Pour Dean Keith SIMONTON, professeur de psychologie à l’Université de Californie, les fortes capacités créatives sont associées à la désinhibition créative, c’est-à-dire à la capacité à oser remettre en cause les croyances/savoirs du passé. Il faut de la flexibilité cognitive et comportementale, de la tolérance à l’ambiguïté du changement. S’exercer à produire des idées de toutes natures sans les évoluer a priori, savoir opérer des allers-retours, revenir au point de départ pour prendre un nouveau chemin sans s’entêter, rester pugnace et s’aventurer sur des territoires inconnus… Bref, avoir une âme d’explorateur qui n’a pas peur de tâtonner en recherchant des innovations.

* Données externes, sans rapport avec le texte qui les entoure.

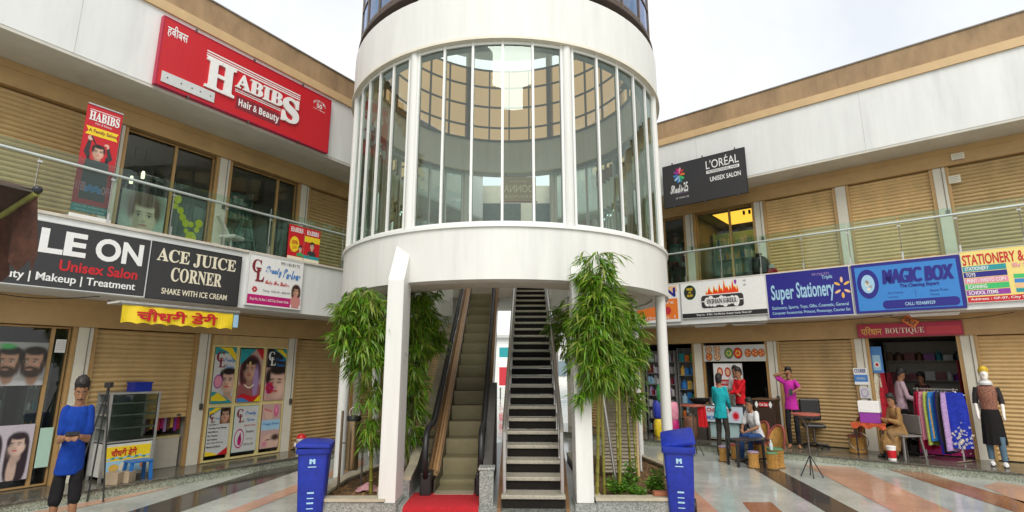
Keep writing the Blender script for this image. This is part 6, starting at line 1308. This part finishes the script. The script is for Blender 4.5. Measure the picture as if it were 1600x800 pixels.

Développer l’intelligence émotionnelle reste un défi pour notre société normative. L’autorisation sociale d’être un humain « simplexe », comme le qualifie le neurophysiologiste Alain BERTHOZ, collaborant harmonieusement avec des humains « simplexes » ne peut s’acquérir que par une évolution de la connaissance de soi. Le cerveau s’est développé de sorte à pouvoir anticiper les conséquences d’une action, projetant sur le monde ses préperceptions, ses hypothèses et ses schémas d’interprétation. Pour ce faire, l’évolution a trouvé des solutions pour simplifier la complexité. Nos processus mentaux en sont le fruit.
Chercher des motivations plus profondes que le pouvoir hiérarchique et la pensée conforme est un art qui exige de savoir interagir dans des modes relationnels interdépendants. Ils impliquent l’acceptation des différences et des perturbations émotionnelles qui vont avec. Pour cela, intelligence émotionnelle et flexibilité cognitive s’accordent bien. La gestion des talents et la coordination avec les autres ne peuvent qu’en être renforcées.
Ce tableau nous propose une nouvelle cohérence managériale. La sortie du TOP 10 du contrôle qualité ne dit pas qu’il n’est plus important. Il fait partie des savoir-faire acquis par l’organisation et doit être délégué à chaque acteur du système. L’écoute active est une qualité de niveau opérationnel, qui ne justifie pas une place dans ce dispositif. Les nouveaux leaders transformateurs ont besoin d’être dans une dynamique adaptée à des environnements mutants. Intégrer de nouvelles solutions, qu’elles soient technologiques, sociologiques ou managériales, demande d’être focalisé sur des objectifs diversifiés, dans une interaction collaborative avec l’environnement humain, social et économique.
La capacité à faire des liens entre différents domaines/compétences et à remettre en cause les acquis sont donc les compétences clés pour ces dirigeants curieux et agiles. Louis Pasteur nous avait prévenus : « La chance ne sourit qu’aux esprits bien préparés ». Dédié aux chercheurs, cet adage vaut maintenant pour ceux qui prétendent inventer de nouvelles façons d’orchestrer les mutations en cours dans un co-leadership agile et mobilisateur.